RECORD LIST:
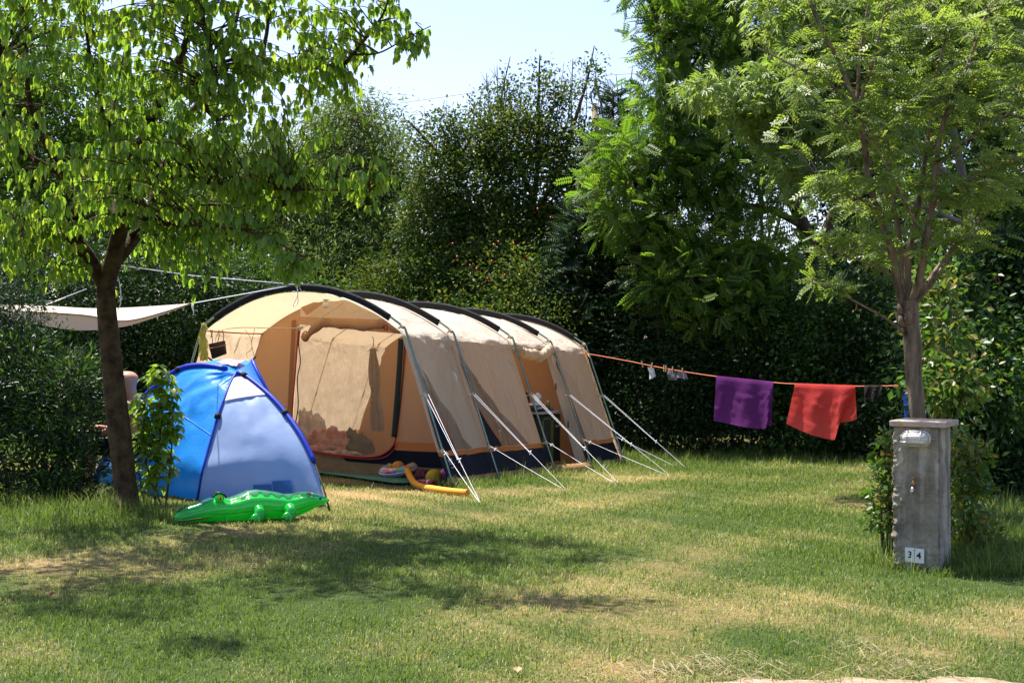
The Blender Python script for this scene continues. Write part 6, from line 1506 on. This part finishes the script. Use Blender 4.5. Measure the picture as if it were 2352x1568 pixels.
h = (.020+.026*rng.random(n_))*(1-.45*np.clip(dr*1.3-.4, 0, 1))*(1+.004*(y-6)**2)+tl*(.05+.15*rng.random(n_)**2)
stray = rng.random(n_) < .012; h = np.where(stray, h+.05*rng.random(n_), h)
cl_ = np.sin(x*11+np.sin(y*9)*1.5)*np.sin(y*13+np.sin(x*7)*1.5)+.6*np.sin(x*27+y*19)*np.sin(y*31-x*11); h = h*(1+.38*np.clip(cl_, -1, 1.3)); dr = np.clip(dr-.05*cl_, 0, 1)
w = (.0016+.0014*rng.random(n_))*(1+.055*(y-5.5))*(1+.4*tl)
az = rng.uniform(0, 2*np.pi, n_); lean = np.where(rng.random(n_) < .25+.35*dr, rng.uniform(.7, 1.35, n_), rng.uniform(.05, .8, n_))
zg = gz_np(x, y)
dirx, diry = np.cos(az), np.sin(az); sx_, sy_ = -diry, dirx
tw = rng.normal(size=n_)*.4; wx, wy = sx_*np.cos(tw)+dirx*np.sin(tw), sy_*np.cos(tw)+diry*np.sin(tw)
def P_(f, l, side, wf):
    hh = h*f; r = np.sin(l)*hh; zz = np.cos(l)*hh
    return np.stack([x+dirx*r+wx*w*side*wf, y+diry*r+wy*w*side*wf, zg+zz-.004], 1)
Vb = np.stack([P_(0, lean*.5, -1, 1), P_(0, lean*.5, 1, 1), P_(.55, lean*.7, -1, .8), P_(.55, lean*.7, 1, .8), P_(1.0, np.minimum(lean*1.05, 1.5), 0, 0)], 1)
Ft = np.array([(0, 1, 3), (0, 3, 2), (2, 3, 4)]); Fb = (Ft[None]+(np.arange(n_)*5)[:, None, None]).reshape(-1, 3)
dv = np.clip(dr+rng.normal(size=n_)*.23, 0, 1)
LM_grass = leaf_mat('grass_blade', [(0.0, (.095, .158, .030)), (.35, (.155, .212, .056)), (.6, (.28, .29, .115)), (1.0, (.48, .40, .24))], .38, (1.6, 1.5, .9), .5, .2)
gr = mesh_np('grass', Vb.reshape(-1, 3), Fb, LM_grass, None, False, attrs={'rnd': np.repeat(dv, 5)}); gr['kind'] = 'stuff'
# dry cut grass lying near the track
n_ = 320; cl = [G(1600, 1535), G(1680, 1525), G(2040, 1520), G(2090, 1545), G(1975, 1490), G(1740, 1555), G(1500, 1548)]
k = rng.integers(0, len(cl), n_); x = np.array([c.x for c in cl])[k]+rng.normal(size=n_)*.14; y = np.array([c.y for c in cl])[k]+rng.normal(size=n_)*.075
az = rng.normal(size=n_)*.5+np.where(rng.random(n_) < .5, 2.6, -.4); ln = rng.uniform(.06, .17, n_); hh = rng.uniform(.01, .05, n_); w = rng.uniform(.0015, .003, n_)
d1 = np.stack([np.cos(az), np.sin(az)], 1); s1 = np.stack([-np.sin(az), np.cos(az)], 1)
def Q_(f, side, z): return np.concatenate([np.stack([x, y], 1)+d1*(ln*f)[:, None]+s1*(w*side)[:, None], z[:, None]], 1)
Vb = np.stack([Q_(-.5, -1, hh*.3), Q_(-.5, 1, hh*.3), Q_(.05, -1, hh), Q_(.05, 1, hh), Q_(.5, 0, hh*.25)], 1)
Fb = (Ft[None]+(np.arange(n_)*5)[:, None, None]).reshape(-1, 3)
st = mesh_np('dry_grass_clippings', Vb.reshape(-1, 3), Fb, leaf_mat('straw', [(0, (.15, .13, .06)), (.5, (.28, .24, .13)), (1, (.44, .38, .24))], .25, (1.2, 1.1, .9), .5, .3), None, False, attrs={'rnd': np.repeat(rng.random(n_), 5)}); st['kind'] = 'stuff'
# long grass with seed heads right of the pillar: arching stems
def tuft(label, base, n, hmin, hmax, spreadr, az0, azs, dryness):
    mb_p = []; Vs = []; Fs = []; off = 0; R = []
    for i in range(n):
        b = Vector((base.x+rng.normal()*spreadr, base.y+rng.normal()*spreadr, gz(base.x, base.y)-.01)); a = az0+rng.normal()*azs; hh = rng.uniform(hmin, hmax); r = hh*rng.uniform(.2, .75); ww = rng.uniform(.0025, .0045)
        d = Vector((math.cos(a), math.sin(a), 0)); s = Vector((-math.sin(a), math.cos(a), 0)); rr_ = rng.random()*.4+dryness
        for k in range(7):
            f = k/6; p = b+d*(r*f*f)+Vector((0, 0, hh*(f-.32*f**3))); wf = ww*(1-f*.9); Vs += [tuple(p-s*wf), tuple(p+s*wf)]; R += [rr_, rr_]
            if k: o = off+2*k; Fs += [(o-2, o-1, o+1), (o-2, o+1, o)]
        off += 14
    o = mesh_np('grass_tuft', np.array(Vs), np.array(Fs), LM_grass, None, True, attrs={'rnd': np.clip(np.array(R), 0, 1)})
    tag(o, label, 'grass tuft'); return o
tuft('long arching grass tuft right of the pillar, spilling to the right', G(2245, 1275), 260, .25, .62, .17, -.3, .9, .1)
tuft('rough tall grass at the foot of the pillar, on its left', G(2040, 1310), 70, .10, .26, .06, 3.0, 1.6, .1)
tuft('tall pale grass clump at the foot of the leaning maple', G(262, 1180), 240, .14, .40, .16, -1.6, 1.6, .15)
tuft('dark long grass at the foot of the left edge bush', G(60, 1172), 520, .12, .30, .17, -1.6, 1.6, .0)

for k, (fx, fy, lab) in enumerate(((1189, 1553, 'pale tan fallen leaf on the lawn at the bottom edge of the picture'), (120, 1376, 'reddish brown fallen leaf on the shaded lawn at the left'))):
    c = G(fx, fy)+Vector((0, 0, .024)); mb = MB(); mb.grid([[c+Vector((.011*(i-2)*(1-abs(j-3)/3.6), .009*(j-3), .004*abs(i-2)+.002*j)) for i in range(5)] for j in range(7)])
    tag(mb.build('fallen_leaf', PM('dry_leaf%d' % k, ((.34, .22, .12), (.20, .07, .035))[k], .8), None, True), lab, 'leaf')
# ================================================================ LIGHT, SKY, CAMERA
SUN_AZ = math.atan2(.70, -.72); SUN_EL = math.radians(66)
sv = Vector((math.cos(SUN_AZ)*math.cos(SUN_EL), math.sin(SUN_AZ)*math.cos(SUN_EL), math.sin(SUN_EL)))
sl = bpy.data.lights.new('sun', 'SUN'); sl.energy = 5.0; sl.angle = math.radians(.53); sl.color = (1.0, .95, .86)
so = bpy.data.objects.new('sun', sl); so.rotation_euler = sv.to_track_quat('Z', 'Y').to_euler(); so.location = (-5, 6, 12); COL.objects.link(so)
w = bpy.data.worlds.new('World'); scene.world = w; w.use_nodes = True; nt = w.node_tree
sk = nt.nodes.new('ShaderNodeTexSky'); sk.sky_type = 'NISHITA'; sk.sun_disc = False; sk.sun_elevation = SUN_EL; sk.sun_rotation = math.atan2(sv.x, sv.y)
sk.air_density = 1.0; sk.dust_density = 1.2; sk.ozone_density = 1.2
tn = nt.nodes.new('ShaderNodeMix'); tn.data_type = 'RGBA'; tn.blend_type = 'MULTIPLY'; tn.inputs[0].default_value = 1; tn.inputs[7].default_value = (1.03, .945, 1.06, 1)
nt.links.new(sk.outputs[0], tn.inputs[6]); nt.links.new(tn.outputs[2], nt.nodes['Background'].inputs[0]); nt.nodes['Background'].inputs[1].default_value = .11
cam = bpy.data.cameras.new('camera'); cam.sensor_width = 36; cam.lens = 36*F/2352; cam.clip_start = .1; cam.clip_end = 3000
co = bpy.data.objects.new('camera', cam); co.location = (0, 0, H); co.rotation_euler = (math.pi/2, 0, 0); COL.objects.link(co); scene.camera = co
scene.view_settings.view_transform = 'Standard'; scene.view_settings.look = 'None'; scene.view_settings.exposure = 1.32; scene.view_settings.gamma = 1
scene.render.engine = 'CYCLES'; scene.cycles.max_bounces = 8; scene.cycles.transparent_max_bounces = 12; scene.cycles.caustics_reflective = False; scene.cycles.caustics_refractive = False
scene.cycles.use_denoising = True
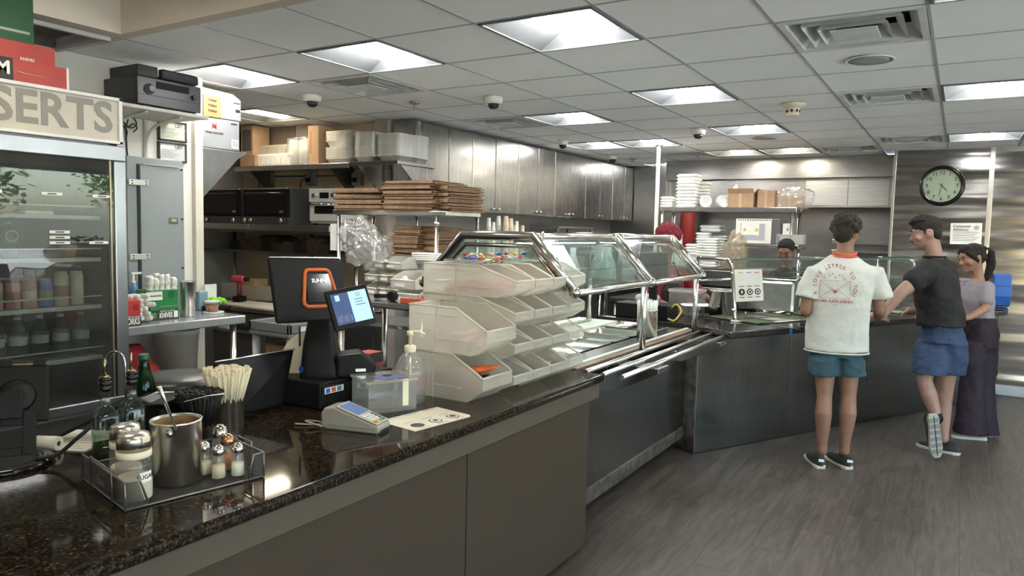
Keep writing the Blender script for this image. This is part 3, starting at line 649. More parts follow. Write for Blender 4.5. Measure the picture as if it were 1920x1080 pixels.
for k in range(6): part('bread_slice', MB().rings([((0, 0, 0), .05, .045), ((0, 0, .012), .052, .047)], n=16, pw=3), mat('toast', (.26, .12, .06), .8, 0, .3, 30), t, M=tr(-.05 + .03 * (k % 3), -.01 * k + .02, .09 + .016 * k) @ rx(.4 * (k % 2)))
for px, h, m, l in ((1272, .34, FOAM, 'tall white cup column behind the red-haired cook'), (1283, .16, WHITEP, 'white jug beside the red-haired cook')):
    p = at(px, 440, Y=YS + .1)
    t = thing('cup_column', l, 'cups', (p.x, YS + .1, ZL))
    part('cup', MB().lathe([(.035, 0), (.045, h * .3), (.045, h), (.035, h)], n=18), m, t)
    for k in range(4): part('cup_lip', MB().lathe([(.048, h - .012 - k * .03), (.048, h - .004 - k * .03)], n=18), m, t)
p = at(1275, 408, Y=9.3)
t = thing('red_canister', 'red canister standing high on the cooking range shelf', 'canister', (p.x, 9.62, .93))
part('body', MB().lathe([(.10, 0), (.10, .9), (.09, 1.0), (.03, 1.03)], n=20), mat('red_paint', (.30, .03, .03), .45), t); part('cap', MB().lathe([(.03, 1.03), (.03, 1.08)], n=12), BLACK, t)
# pass counter below / behind the angled counter
t = thing('kitchen_worktable', 'steel kitchen worktable behind the serving counter', 'table', (-3.05, 6.9, 0))
part('top', MB().box(0, 1.25, 0, .75, .88, .92), S_TOP, t, .004)
for x, y in ((.05, .05), (1.2, .05), (.05, .7), (1.2, .7)): part('leg', MB().lathe([(.02, 0), (.02, .88)], c=(x, y, 0), n=10), SATIN, t)
part('shelf_board', MB().box(.02, 1.23, .02, .73, .3, .33), S_DARK, t)

# ================================================================ alcove: upper shelf and its load
zs = at(560, 309, Y=4.72).z
x0 = at(440, 309, Y=4.72).x; x1 = at(655, 309, Y=4.72).x; x2 = at(660, 303, Y=4.62).x; x3 = at(742, 303, Y=4.62).x
t = thing('wall_shelf', 'long steel wall shelf above the ovens, loaded with cartons', 'shelf', (x0, 4.72, zs))
part('board', MB().box(0, x1 - x0, 0, .40, -.025, 0), S_TOP, t, .003)
part('front_lip', MB().box(0, x1 - x0, -.012, .004, -.045, .002), SATIN, t, .003)
for x in (.1, 1.2): part('bracket', MB().prism([(0, 0), (0, -.28), (.3, 0)], 0, .012, M=Matrix(((0, 0, 1, x), (-1, 0, 0, .398), (0, 1, 0, -.026), (0, 0, 0, 1)))), S_DARK, t)
zs2 = at(700, 302, Y=4.62).z
t = thing('bracket_shelf', 'short steel shelf on triangular brackets holding foil pans', 'shelf', (x2, 4.62, zs2))
part('board', MB().box(0, x3 - x2 + .02, 0, .5, -.03, 0), S_TOP, t, .003)
part('side_board', MB().box(x3 - x2, at(785, 303, Y=4.95).x - x2, .28, .5, -.03, 0), S_TOP, t, .003)
for x in (.02, x3 - x2 - .01): part('bracket', MB().prism([(0, 0), (0, -.34), (.44, 0)], 0, .012, M=Matrix(((0, 0, 1, x), (-1, 0, 0, .498), (0, 1, 0, -.031), (0, 0, 0, 1)))), S_CAB, t)
# foil pans
FOIL = mat('foil', (.85, .85, .83), .30, .8, .12, 40, bump=.6, bscale=90)
def pan_mesh(w, d, h, m, name='foil_pan'):
    b_ = MB().rings([((0, 0, 0), w / 2 - .03, d / 2 - .03), ((0, 0, h - .004), w / 2 - .008, d / 2 - .008), ((0, 0, h - .004), w / 2, d / 2), ((0, 0, h), w / 2, d / 2)], n=28, pw=7)
    me = b_.mesh(name); me.materials.append(m); return me
def pans(pxl, pxr, pbot, ptop, Y, z0, dep, group, lab, me=None, step=.012, m=FOIL, rot=0):
    A = at(pxl, pbot, Y=Y); B = at(pxr, pbot, Y=Y); H = at(pxl, ptop, Y=Y).z - z0
    w_ = B.x - A.x; me = pan_mesh(w_, dep, .05, m); n = int((H - .05) / step)
    for k in range(n):
        o = link('foil_pan', me, None); o.location = ((A.x + B.x) / 2 + random.uniform(-.003, .003), Y + dep / 2, z0 + k * step); o.rotation_euler = (0, 0, rot + random.uniform(-.01, .01))
        tag(o, 'foil pan, %s from the bottom of %s' % (ORDN[k], lab), 'pan', group)
FOILB = mat('foil_dull', (.85, .85, .82), .45, .7, .1, 30, bump=.3, bscale=60)
pans(606, 656, 302, 273, 4.74, zs, .3, 'pans in the lower deep stack', 'the lower flat stack, left of the crinkled ones', m=FOILB)
pans(606, 656, 302, 243, 4.74, zs + .155, .3, 'pans in the upper deep stack', 'the upper flat stack resting on the lower one', m=FOILB)
pans(661, 700, 300, 245, 4.66, zs2, .3, 'pans in the crinkled middle stack', 'the narrow crinkled stack on the bracket shelf')
pans(703, 748, 300, 246, 4.66, zs2, .3, 'pans in the wide stack', 'the wide stack on the bracket shelf')
pans(748, 782, 303, 250, 4.92, zs2, .18, 'pans in the right end stack', 'the right end stack beside the cabinets', m=FOILB)
# cartons and packs
def bx(name, label, pl, pr, pb, pt, Y, dep, m, z0=None, cat='box', bev=.004):
    A = at(pl, pb, Y=Y); B = at(pr, pb, Y=Y); C = at(pl, pt, Y=Y); z = A.z if z0 is None else z0
    t = thing(name, label, cat, (A.x, Y, z)); part('body', MB().box(0, B.x - A.x, 0, dep, 0, C.z - z), m, t, bev); t['w'] = B.x - A.x; t['h'] = C.z - z; return t
t = bx('carton', 'large open brown carton at the back of the alcove shelf', 475, 553, 300, 235, 4.98, .12, mat('card_shade', (.32, .25, .2), .8), z0=zs)
t = bx('carton', 'narrow grey carton standing behind the wrapped cups', 554, 576, 300, 230, 4.93, .14, mat('card_grey', (.40, .37, .35), .8), z0=zs)
part('print', MB().box(.04, .055, -.001, 0, .12, .25), INK, t)
t = bx('carton', 'upright orange-brown carton between wrapped cups and foil pans', 577, 597, 305, 236, 4.76, .3, mat('card_orange', (.55, .36, .22), .75), z0=zs)
part('print', MB().box(.03, .045, -.001, 0, .10, .3), mat('red_print', (.5, .2, .12), .7), t)
t = bx('carton', 'brown carton with a dark printed panel, left end of the alcove shelf', 452, 474, 292, 235, 4.70, .2, CARD, z0=None)
part('dark_panel', MB().box(.02, t['w'] - .02, -.0015, 0, .05, t['h'] - .04), mat('dark_print', (.10, .09, .09), .7), t); t.location.z = zs + .10
t = bx('carton', 'small brown carton under the printed one on the alcove shelf', 450, 478, 307, 292, 4.70, .3, CARD, z0=zs)
BAGW = mat('bagged_lids', (.45, .42, .34), .55, 0, .1, 30, bump=.4, bscale=25)
t = bx('lid_pack', 'long cream pack of lids stacked on the lower pack', 478, 543, 288, 264, 4.78, .25, BAGW, cat='pack', bev=.02); t.location.z = zs + .085
for k in range(3): part('pack_seam', MB().box(.06 + .13 * k, .068 + .13 * k, -.003, .001, .01, t['h'] - .01), mat('seam_brown', (.4, .36, .28), .7), t)
t = bx('lid_pack', 'long white quilted pack lying on the alcove shelf', 466, 545, 307, 290, 4.74, .28, FOAM, z0=zs, cat='pack', bev=.02)
for k in range(8): part('quilt_line', MB().box(.04 + .07 * k, .046 + .07 * k, -.003, .001, .01, .08), mat('seam_grey', (.55, .54, .5), .7), t, M=ry(.0))
A = at(532, 306, Y=4.74); B = at(577, 306, Y=4.74); H = at(540, 258, Y=4.74).z - zs; w_ = B.x - A.x
t = thing('wrapped_cups', 'film-wrapped white cup sleeves at the middle of the alcove shelf', 'pack', (A.x, 4.74, zs))
for k in range(3): part('cup_sleeve', MB().lathe([(.05, 0), (.056, H * .5), (.05, H - .02), (.03, H - .01)], c=(.06 + k * (w_ - .12) / 2, .08 + .03 * (k % 2), 0), n=20), FOAM, t)
fo = part('film', MB().rings([((w_ / 2, .1, 0), w_ / 2 + .01, .1), ((w_ / 2, .1, H * .5), w_ / 2 + .02, .11), ((w_ / 2, .1, H), w_ / 2, .09)], n=28, pw=4), FILM, t); remesh(fo, .015, 1, .03, .05)
# pinkish wall column and lower ledge behind the rack
t = thing('wall_column', 'narrow pinkish boxed column rising beside the foil pans', 'column', (at(700, 300, Y=5.0).x, 5.0, 0))
part('shaft', MB().box(0, .17, 0, .12, 0, CEIL), mat('pinkish_paint', (.38, .32, .29), .7), t, .004)
# outlets on the tan wall
CORD = mat('cord_black', (.02, .02, .02), .5)
for k, px in enumerate((506, 585, 672)):
    p = at(px, 336, Y=5.1)
    t = thing('power_outlet', ['left', 'middle', 'right'][k] + ' grey outlet box with a hanging cord on the tan wall', 'outlet', (p.x, 5.12, p.z))
    part('box', MB().box(-.055, .055, -.06, 0, -.06, .06), mat('outlet_grey', (.20, .20, .20), .5), t, .008)
    part('plug', MB().box(-.02, .02, -.09, -.06, -.03, .01), BLACK, t, .005)
    part('cord', MB().tube(curve3([(0, -.09, -.01), (-.06, -.10, -.02), (-.09, -.08, -.10), (-.04, -.05, -.22), (.05, -.04, -.3)]), .005, 6), CORD, t)
t = thing('conduit', 'thin dark conduit linking the outlets on the tan wall', 'conduit', (at(506, 336, Y=5.1).x, 5.11, at(506, 331, Y=5.1).z))
part('pipe', MB().tube([(.06, 0, 0), (at(672, 336, Y=5.1).x - at(506, 336, Y=5.1).x - .06, 0, -.01)], .008, 8), S_DARK, t)

# ================================================================ alcove: oven shelf, ovens
YO = 4.42
zo = at(500, 421, Y=YO).z; xa = at(362, 421, Y=YO).x; xb = at(622, 430, Y=YO).x
t = thing('oven_shelf', 'wide steel shelf with a deep front lip under the black ovens', 'shelf', (xa - .4, YO, zo))
Lw = xb - xa + .4
part('board', MB().box(0, Lw, 0, .66, -.03, -.002), S_TOP, t, .002)
part('front_lip', MB().box(0, Lw * .55, -.03, 0, -.05, .004), S_TOP, t, .006); part('front_lip', MB().box(Lw * .55 + .006, Lw, -.03, 0, -.055, .002), S_TOP, t, .006)
part('lower_edge', MB().box(0, Lw, -.015, .0, -.075, -.052), S_DARK, t, .003)
for x in (.5, 1.6, Lw - .1): part('leg', MB().lathe([(.018, -zo), (.018, -.03)], c=(x, .4, 0), n=10), SATIN, t)
def big_oven(pl, pr, label, side):
    A = at(pl, 418, Y=YO + .03); B = at(pr, 418, Y=YO + .03); w_ = B.x - A.x; h = at(500, 352, Y=YO + .03).z - zo
    t = thing('countertop_oven', label, 'oven', (A.x, YO + .03, zo))
    part('case', MB().box(0, w_, .02, .56, .0, h), mat('oven_grey', (.055, .057, .062), .35), t, .008)
    part('door', MB().box(.01, w_ - .01, 0, .02, .075, h - .01), BLACK, t, .006)
    part('door_window', MB().box(.05, w_ - .06, -.004, 0, .10, h - .03), BLACKG, t, .004)
    part('top_trim', MB().box(.02, w_ - .02, -.006, .012, h - .016, h - .004), SATIN, t, .003)
    part('handle', MB().tube([(.08, -.035, h - .05), (w_ - .08, -.035, h - .05)], .006, 8).box(.078, .09, -.035, 0, h - .055, h - .045).box(w_ - .09, w_ - .078, -.035, 0, h - .055, h - .045), S_DARK, t)
    pn = part('control_panel', MB().box(0, w_, -.012, .02, .0, .07), mat('oven_panel', (.10, .10, .105), .3, .6), t, .004)
    for k, x in enumerate((.06, .14, w_ - .08)):
        part('knob', MB().lathe([(.022, 0), (.020, .022), (.014, .026)], n=20), SATIN, pn, M=tr(x, -.012, .036) @ rx(PI / 2))
    part('badge', MB().box(w_ - .12, w_ - .07, -.0055, -.004, .105, .125), SATIN, t)
    part('rack', MB().tube([(.12, .012, h * .55), (w_ - .12, .012, h * .55)], .004, 6), SATIN, t)
    return t
big_oven(374, 452, 'black countertop oven at the left end of the steel shelf', 0)
big_oven(455, 542, 'black countertop oven right of its twin on the steel shelf', 1)
A = at(579, 424, Y=YO + .0); B = at(636, 424, Y=YO + .0); h = at(590, 354, Y=YO).z - zo; w_ = B.x - A.x
t = thing('toaster_oven', 'small stainless toaster oven with a digital display', 'oven', (A.x, YO, zo))
SILV = mat('silver_panel', (.62, .61, .58), .32, .35)
part('case', MB().box(0, w_, .02, .34, .02, h), SILV, t, .008)
part('control_panel', MB().box(0, w_, 0, .02, h * .64, h), SILV, t, .005)
part('display', MB().box(w_ * .36, w_ * .66, -.003, 0, h * .74, h * .90), BLACKG, t, .002)
for x in (w_ * .2, w_ * .82): part('knob', MB().lathe([(.02, 0), (.018, .02)], n=18), CHROME, t, M=tr(x, 0, h * .82) @ rx(PI / 2))
part('door', MB().box(.01, w_ * .16, 0, .02, .04, h * .6).box(w_ * .84, w_ - .01, 0, .02, .04, h * .6).box(w_ * .16, w_ * .84, 0, .02, .04, .10).box(w_ * .16, w_ * .84, 0, .02, h * .54, h * .6), SILV, t, .003)
part('door_window', MB().box(w_ * .14, w_ * .86, .008, .014, .09, h * .55), BLACKG, t)
part('handle', MB().tube([(.04, -.03, h * .57), (w_ - .04, -.03, h * .57)], .008, 10).box(.05, .06, -.03, 0, h * .56, h * .58).box(w_ - .06, w_ - .05, -.03, 0, h * .56, h * .58), CHROME, t)
for x in (.03, w_ - .05): part('foot', MB().box(x, x + .03, .02, .05, 0, .022), BLACK, t)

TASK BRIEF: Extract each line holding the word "Measure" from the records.

EXPECTED OUTPUT:
The Blender Python script for this scene continues. Write part 6, from line 1506 on. This part finishes the script. Use Blender 4.5. Measure the picture as if it were 2352x1568 pixels.
Keep writing the Blender script for this image. This is part 3, starting at line 649. More parts follow. Write for Blender 4.5. Measure the picture as if it were 1920x1080 pixels.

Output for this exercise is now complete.